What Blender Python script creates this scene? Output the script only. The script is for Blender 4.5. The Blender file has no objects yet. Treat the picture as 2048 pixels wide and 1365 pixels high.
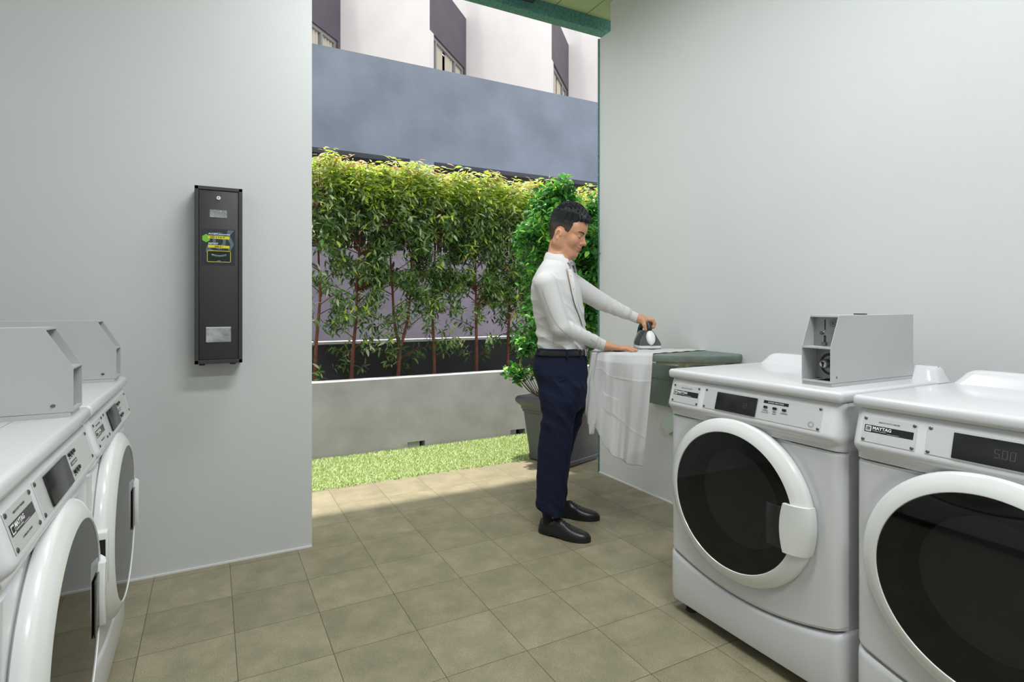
import bpy, bmesh, math, random
import numpy as np
from mathutils import Vector, Matrix
random.seed(7); rng=np.random.default_rng(11)
SC=bpy.context.scene; COL=SC.collection
PI=math.pi
# ---------------- camera, world, light, exposure ----------------
F=1130.; HC=1.233; H0=610.; YAW=1.0819; S_=math.sin(YAW); C_=math.cos(YAW)
cam=bpy.data.cameras.new('camera'); camo=bpy.data.objects.new('camera',cam); COL.objects.link(camo)
camo.location=(0,0,HC); camo.rotation_euler=(PI/2,0,YAW-PI/2)
cam.sensor_width=36; cam.lens=F/2048*36; cam.shift_y=-(1365/2-H0)/2048; cam.clip_start=.05
SC.camera=camo
SC.view_settings.view_transform='Standard'; SC.view_settings.look='None'; SC.view_settings.gamma=1
SC.view_settings.exposure=0.36
try: SC.view_settings.use_curve_mapping=False
except Exception: pass
w=bpy.data.worlds.new('world'); SC.world=w; w.use_nodes=True
nt=w.node_tree; bg=nt.nodes['Background']
sky=nt.nodes.new('ShaderNodeTexSky'); sky.sky_type='HOSEK_WILKIE'
sky.sun_direction=Vector((-.10,.025,.99)).normalized(); sky.turbidity=6; sky.ground_albedo=.4
mx=nt.nodes.new('ShaderNodeMix'); mx.data_type='RGBA'; mx.inputs[0].default_value=.55
nt.links.new(sky.outputs[0],mx.inputs[6]); mx.inputs[7].default_value=(1,.97,.95,1)
nt.links.new(mx.outputs[2],bg.inputs[0]); bg.inputs[1].default_value=2.0
sun=bpy.data.lights.new('sun','SUN'); sun.energy=5.0; sun.angle=.035; sun.color=(1,.93,.86)
suno=bpy.data.objects.new('sun',sun); COL.objects.link(suno)
suno.rotation_euler=Vector((-.10,.025,.99)).to_track_quat('Z','Y').to_euler()
def area(name,loc,sx,sy,e,col=(1,1,1)):
    l=bpy.data.lights.new(name,'AREA'); l.shape='RECTANGLE'; l.size=sx; l.size_y=sy; l.energy=e; l.color=col
    o=bpy.data.objects.new(name,l); o.location=loc; COL.objects.link(o); return o
LAMPS=[(1.0,2.3,1.2,.25,17),(1.0,.9,1.2,.25,34),(.6,-1.0,1.2,.25,44)]
for (x,y,sx,sy,e) in LAMPS: area('ceiling_lamp_light',(x,y,3.28),sx,sy,e,(.965,.99,1))

# ---------------- helpers ----------------
def ray(px,py):
    t=(px-1024)/F; return (S_*t+C_, S_-C_*t, -(py-H0)/F)
def onX(px,py,X): a=ray(px,py); d=X/a[0]; return Vector((X,a[1]*d,HC+a[2]*d))
def onY(px,py,Y): a=ray(px,py); d=Y/a[1]; return Vector((a[0]*d,Y,HC+a[2]*d))
def onZ(px,py,z): a=ray(px,py); d=(z-HC)/a[2]; return Vector((a[0]*d,a[1]*d,z))
def rd(px,py,d): return Vector(((px-1024)/F*d,d,HC-(py-H0)/F*d))       # room point in the frame turned by the view heading
def turned(v): return Vector((S_*v[0]+C_*v[1],-C_*v[0]+S_*v[1],v[2]))

MATS={}
def mat(name,col,rough=.5,metal=0,var=0,vscale=8,bump=0,bscale=60,spec=.5,coat=0,col2=None,sub=0,detail=4):
    if name in MATS: return MATS[name]
    m=bpy.data.materials.new(name); m.use_nodes=True; n=m.node_tree; b=n.nodes['Principled BSDF']
    b.inputs['Base Color'].default_value=(*col,1); b.inputs['Roughness'].default_value=rough; b.inputs['Metallic'].default_value=metal
    b.inputs['Specular IOR Level'].default_value=spec; b.inputs['Coat Weight'].default_value=coat
    if sub: b.inputs['Subsurface Weight'].default_value=sub; b.inputs['Subsurface Radius'].default_value=(.012,.004,.002); b.inputs['Subsurface Scale'].default_value=1
    tc=None
    if var or bump or col2:
        tc=n.nodes.new('ShaderNodeTexCoord')
    if var or col2:
        ns=n.nodes.new('ShaderNodeTexNoise'); ns.inputs['Scale'].default_value=vscale; ns.inputs['Detail'].default_value=detail
        n.links.new(tc.outputs['Object'],ns.inputs['Vector'])
        cr=n.nodes.new('ShaderNodeValToRGB'); cr.color_ramp.elements[0].position=.3; cr.color_ramp.elements[1].position=.7
        c2=col2 if col2 else tuple(min(1,c*(1+var)) for c in col)
        c1=col if col2 else tuple(c*(1-var) for c in col)
        cr.color_ramp.elements[0].color=(*c1,1); cr.color_ramp.elements[1].color=(*c2,1)
        n.links.new(ns.outputs[0],cr.inputs[0]); n.links.new(cr.outputs[0],b.inputs['Base Color'])
    if bump:
        n2=n.nodes.new('ShaderNodeTexNoise'); n2.inputs['Scale'].default_value=bscale; n2.inputs['Detail'].default_value=3
        n.links.new(tc.outputs['Object'],n2.inputs['Vector'])
        bp=n.nodes.new('ShaderNodeBump'); bp.inputs['Strength'].default_value=bump; bp.inputs['Distance'].default_value=.01
        n.links.new(n2.outputs[0],bp.inputs['Height']); n.links.new(bp.outputs[0],b.inputs['Normal'])
    MATS[name]=m; return m
class MB:
    def __init__(s): s.v=[]; s.f=[]; s.m=[]
    def add(s,vs,fs,mi=0):
        o=len(s.v); s.v+= [tuple(v) for v in vs]; s.f+=[tuple(i+o for i in f) for f in fs]; s.m+=[mi]*len(fs); return s
    def box(s,x0,x1,y0,y1,z0,z1,mi=0,M=None,bev=0,seg=2):
        if bev:
            bm=bmesh.new(); bmesh.ops.create_cube(bm,size=1)
            for v in bm.verts: v.co=Vector(((x0+x1)/2+v.co.x*(x1-x0),(y0+y1)/2+v.co.y*(y1-y0),(z0+z1)/2+v.co.z*(z1-z0)))
            bmesh.ops.bevel(bm,geom=bm.edges[:],offset=bev,segments=seg,affect='EDGES',profile=.5)
            bm.verts.index_update(); vs=[v.co.copy() for v in bm.verts]; fs=[[v.index for v in f.verts] for f in bm.faces]; bm.free()
        else:
            vs=[Vector((x,y,z)) for z in (z0,z1) for y in (y0,y1) for x in (x0,x1)]
            fs=[(0,2,3,1),(4,5,7,6),(0,1,5,4),(2,6,7,3),(0,4,6,2),(1,3,7,5)]
        if M is not None: vs=[M@v for v in vs]
        return s.add(vs,fs,mi)
    def prism(s,pts,a,n0,n1,mi=0):       # 2D polygon extruded along axis a ('x','y','z')
        def P(p,q):
            if a=='x': return (q,p[0],p[1])
            if a=='y': return (p[0],q,p[1])
            return (p[0],p[1],q)
        n=len(pts); vs=[P(p,n0) for p in pts]+[P(p,n1) for p in pts]
        fs=[tuple(range(n)),tuple(range(2*n-1,n-1,-1))]+[(i,i+n,(i+1)%n+n,(i+1)%n) for i in range(n)]
        return s.add(vs,fs,mi)
    def tube(s,pts,r,n=8,mi=0,cap=True):
        pts=[Vector(p) for p in pts]; rs=r if isinstance(r,(list,tuple)) else [r]*len(pts); vs=[]; fs=[]
        up=Vector((0,0,1)); prev=None
        for i,p in enumerate(pts):
            t=(pts[min(i+1,len(pts)-1)]-pts[max(i-1,0)]).normalized()
            if prev is None:
                a=t.cross(up); a=a if a.length>.1 else t.cross(Vector((1,0,0)))
            else: a=prev-t*prev.dot(t)
            a.normalize(); prev=a; b=t.cross(a)
            for k in range(n):
                q=2*PI*k/n; vs.append(p+(a*math.cos(q)+b*math.sin(q))*rs[i])
        for i in range(len(pts)-1):
            for k in range(n): fs.append((i*n+k,i*n+(k+1)%n,(i+1)*n+(k+1)%n,(i+1)*n+k))
        if cap: fs.append(tuple(range(n-1,-1,-1))); fs.append(tuple((len(pts)-1)*n+k for k in range(n)))
        return s.add(vs,fs,mi)
    def lathe(s,prof,c,axis='y',n=64,mi=0,M=None,close=False):   # prof: (radius, along)
        vs=[];fs=[];c=Vector(c)
        for (r,h) in prof:
            for k in range(n):
                q=2*PI*k/n; a,b=r*math.cos(q),r*math.sin(q)
                v=Vector((a,h,b)) if axis=='y' else (Vector((a,b,h)) if axis=='z' else Vector((h,a,b)))
                vs.append(c+v)
        m=len(prof)
        for i in range(m-1 if not close else m):
            for k in range(n):
                j=(i+1)%m; fs.append((i*n+k,i*n+(k+1)%n,j*n+(k+1)%n,j*n+k))
        if M is not None: vs=[M@v for v in vs]
        return s.add(vs,fs,mi)
    def grid(s,fn,nu,nv,mi=0,keep=None,flip=False):
        vs=[fn(i/nu,j/nv) for j in range(nv+1) for i in range(nu+1)]; fs=[]
        for j in range(nv):
            for i in range(nu):
                a=j*(nu+1)+i; f=(a,a+1,a+nu+2,a+nu+1)
                if keep and not keep((i+.5)/nu,(j+.5)/nv): continue
                fs.append(f[::-1] if flip else f)
        return s.add(vs,fs,mi)
    def rings(s,rings,mi=0,cap=True,closed=True):
        n=len(rings[0]); vs=[p for r in rings for p in r]; fs=[]
        for i in range(len(rings)-1):
            for k in range(n if closed else n-1):
                fs.append((i*n+k,i*n+(k+1)%n,(i+1)*n+(k+1)%n,(i+1)*n+k))
        if cap and closed: fs.append(tuple(range(n-1,-1,-1))); fs.append(tuple((len(rings)-1)*n+k for k in range(n)))
        return s.add(vs,fs,mi)
    def text(s,txt,size,M,mi=0,align='LEFT',ext=.0004,bold=0,sx=1):
        cu=bpy.data.curves.new('t','FONT'); cu.body=txt; cu.size=size; cu.align_x=align; cu.extrude=ext; cu.offset=bold; cu.resolution_u=2
        o=bpy.data.objects.new('t',cu); COL.objects.link(o)
        dg=bpy.context.evaluated_depsgraph_get(); me=bpy.data.meshes.new_from_object(o.evaluated_get(dg))
        s.add([M@Vector((v.co.x*sx,v.co.y,v.co.z)) for v in me.vertices],[tuple(p.vertices) for p in me.polygons],mi)
        bpy.data.objects.remove(o); bpy.data.curves.remove(cu); bpy.data.meshes.remove(me); return s
    def build(s,name,mats,parent=None,smooth=40,fix=True):
        me=bpy.data.meshes.new(name); me.from_pydata(s.v,[],s.f)
        if not isinstance(mats,(list,tuple)): mats=[mats]
        for m in mats: me.materials.append(m)
        me.polygons.foreach_set('material_index',s.m)
        if fix:
            bm=bmesh.new(); bm.from_mesh(me); bmesh.ops.recalc_face_normals(bm,faces=bm.faces[:]); bm.to_mesh(me); bm.free()
        if smooth: me.shade_smooth(); me.set_sharp_from_angle(angle=math.radians(smooth))
        me.update(); o=bpy.data.objects.new(name,me); COL.objects.link(o)
        if parent: o.parent=parent
        return o
def tag(o,label,cat,group=None,kind=None):
    if label: o['label']=label
    if cat: o['category']=cat
    if group: o['group']=group
    if kind: o['kind']=kind
    return o
def empty(name,loc,rz=0,scale=(1,1,1)):
    o=bpy.data.objects.new(name,None); COL.objects.link(o); o.location=loc; o.rotation_euler=(0,0,rz); o.scale=scale; o.empty_display_size=.1; return o
def struct(o): o['kind']='structure'; return o
def copy_tree(o,parent=None):
    c=o.copy(); COL.objects.link(c); c.parent=parent
    for ch in list(o.children): copy_tree(ch,c)
    return c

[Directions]
Everything from the first line to the line with "for (x,y,sx,sy,e) in" must be repeated exactly, and nothing else. Leave the pictures out.

[Solution for this exercise]
What Blender Python script creates this scene? Output the script only. The script is for Blender 4.5. The Blender file has no objects yet. Treat the picture as 2048 pixels wide and 1365 pixels high.
import bpy, bmesh, math, random
import numpy as np
from mathutils import Vector, Matrix
random.seed(7); rng=np.random.default_rng(11)
SC=bpy.context.scene; COL=SC.collection
PI=math.pi
# ---------------- camera, world, light, exposure ----------------
F=1130.; HC=1.233; H0=610.; YAW=1.0819; S_=math.sin(YAW); C_=math.cos(YAW)
cam=bpy.data.cameras.new('camera'); camo=bpy.data.objects.new('camera',cam); COL.objects.link(camo)
camo.location=(0,0,HC); camo.rotation_euler=(PI/2,0,YAW-PI/2)
cam.sensor_width=36; cam.lens=F/2048*36; cam.shift_y=-(1365/2-H0)/2048; cam.clip_start=.05
SC.camera=camo
SC.view_settings.view_transform='Standard'; SC.view_settings.look='None'; SC.view_settings.gamma=1
SC.view_settings.exposure=0.36
try: SC.view_settings.use_curve_mapping=False
except Exception: pass
w=bpy.data.worlds.new('world'); SC.world=w; w.use_nodes=True
nt=w.node_tree; bg=nt.nodes['Background']
sky=nt.nodes.new('ShaderNodeTexSky'); sky.sky_type='HOSEK_WILKIE'
sky.sun_direction=Vector((-.10,.025,.99)).normalized(); sky.turbidity=6; sky.ground_albedo=.4
mx=nt.nodes.new('ShaderNodeMix'); mx.data_type='RGBA'; mx.inputs[0].default_value=.55
nt.links.new(sky.outputs[0],mx.inputs[6]); mx.inputs[7].default_value=(1,.97,.95,1)
nt.links.new(mx.outputs[2],bg.inputs[0]); bg.inputs[1].default_value=2.0
sun=bpy.data.lights.new('sun','SUN'); sun.energy=5.0; sun.angle=.035; sun.color=(1,.93,.86)
suno=bpy.data.objects.new('sun',sun); COL.objects.link(suno)
suno.rotation_euler=Vector((-.10,.025,.99)).to_track_quat('Z','Y').to_euler()
def area(name,loc,sx,sy,e,col=(1,1,1)):
    l=bpy.data.lights.new(name,'AREA'); l.shape='RECTANGLE'; l.size=sx; l.size_y=sy; l.energy=e; l.color=col
    o=bpy.data.objects.new(name,l); o.location=loc; COL.objects.link(o); return o
LAMPS=[(1.0,2.3,1.2,.25,17),(1.0,.9,1.2,.25,34),(.6,-1.0,1.2,.25,44)]
for (x,y,sx,sy,e) in LAMPS: area('ceiling_lamp_light',(x,y,3.28),sx,sy,e,(.965,.99,1))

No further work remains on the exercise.